Are there any other cases in which the larger fraction is always better?
Let $p_1 / q_1 \succ p_2 / q_2$ mean that $p_1 / q_1$ is better than $p_2 / q_2$.
This relation is transitive, so it is possible to combine your rules, adding intermediate fractions. For example $3 / 5 \succ 2 / 5 \succ 2 / 7$ . Generalizing we get that $p_1 / q_1 \succ p_2 / q_2$ for all $p_1 \ge p_2$ and $q_1 \le q_2$.
Another example is $1 / 3 \succ 4 / 12 \succ 4 / 13 \succ 3 / 13$. Generalizeing we get that $p_1 / q_1 \succ p_2 / q_2$ for all $p_1, p_2, q_1, q_2$ such that $$q_2 \ge q_1 \text{ and } p_1 \cdot \left\lfloor \frac{q_2}{q_1}\right\rfloor \ge p_2. \tag{1}$$ Proof. $$p_1 / q_1 \succ \left(\left\lfloor \frac{q_2}{q_1}\right\rfloor p_1\right) \Big/ \left(\left\lfloor \frac{q_2}{q_1}\right\rfloor q_1\right) \succ p_2 / q_2.$$
Note that condition (1) is true in all your three cases.
Another sufficient condition is $q_1 \ge q_2$ and $q_1 - p_1 \le q_2 - p_2$. For example $9 / 10 \succ 7 / 9$.
Proof. Consider partition of $X$ into $q_2$ parts. Add $q_1 - q_2$ empty sets. Taking $q_1 - q_2$ empty sets and $p_2 \le p_1 - (q_1 - q_2)$ more we get for the first fraction the same sum as for the second fraction and we have to add $p_1 - p_2 - q_1 + q_2 \ge 0$ subsets.

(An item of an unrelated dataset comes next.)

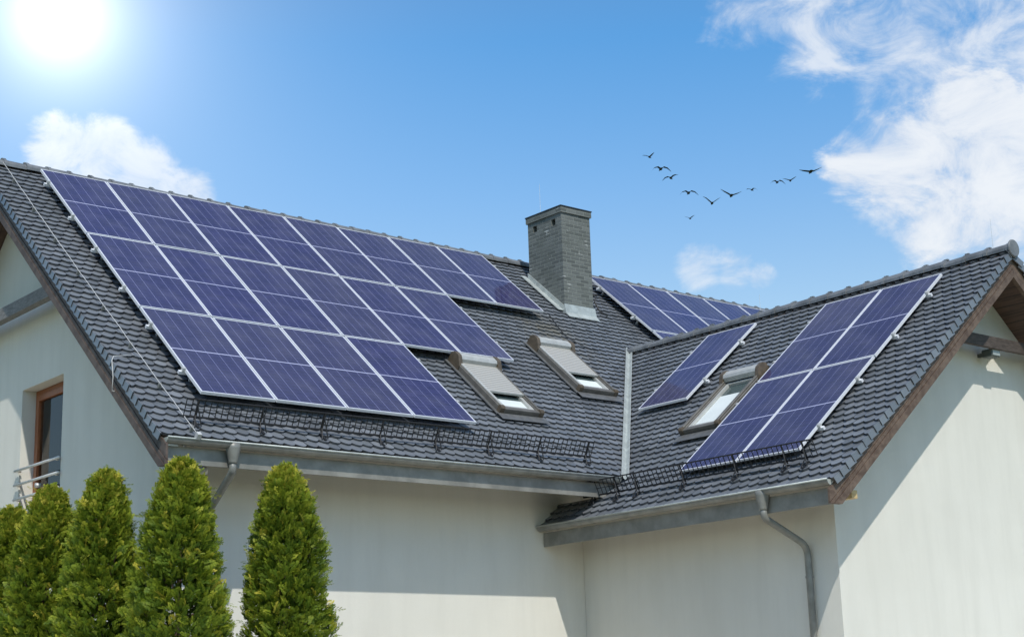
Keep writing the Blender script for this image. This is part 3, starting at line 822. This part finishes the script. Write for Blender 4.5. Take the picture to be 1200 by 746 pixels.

Condition $p_1 / q_1 \ge p_2 / q_2$ is necessary for $p_1 / q_1 \succ p_2 / q_2$.
Proof. Let $p_1 / q_1 < p_2 / q_2$. Consider $X = \{\,x, x + 1, \ldots, x + q_1q_2 - 1\,\}$ for sufficiently large $x$. Then for the first fraction we get less than $p_1q_2(x + q_1q_2)$ and for the second fraction at least $p_2q_1x.$ So for $x > p_1q_2q_1q_2 / (p_2q_1 - p_1q_2)$ the second fraction becomes better. So $p_1 / q_1 \nsucc p_2 / q_2$ in this case.
Condition $q_1 \le q_2$ or $q_1 - p_1 \le q_2 - p_2$ is necessary for $p_1 / q_1 \succ p_2 / q_2$.
Proof. Let $q_1 > q_2$ and $q_1 - p_1 > q_2 - p_2$. Consider $X = \{\,1, 2, \ldots, q_1 - q_2; x, x + 1, \ldots, x + q_2 - 1\,\}$ for sufficiently large $x$. Then for the first fraction we get less than $\frac{(q_1 - q_2)(q_1 - q_2 + 1)}{2} + \max\{\,0, p_1 - q_1 + q_2\,\}(x + q_2)$. For the second fraction we get at least $p_2 x$. For $x > \frac{(q_1 - q_2)(q_1 - q_2 + 1)}{2}$ we get that second fraction is better. So $p_1 / q_1 \nsucc p_2 / q_2$ in this case.
So the only remaining case is $q_1 \le q_2$ and $p_1 / q_1 \ge p_2 / q_2$ and $p_1 \cdot \left\lfloor \frac{q_2}{q_1} \right\rfloor < p_2$. I guess that such fractions are incomparable, i. e. for each such pair of fractions there are sets $X_1$ and $X_2$ such that for $X_1$ the first fraction is better, while for $X_2$ the second fraction is better.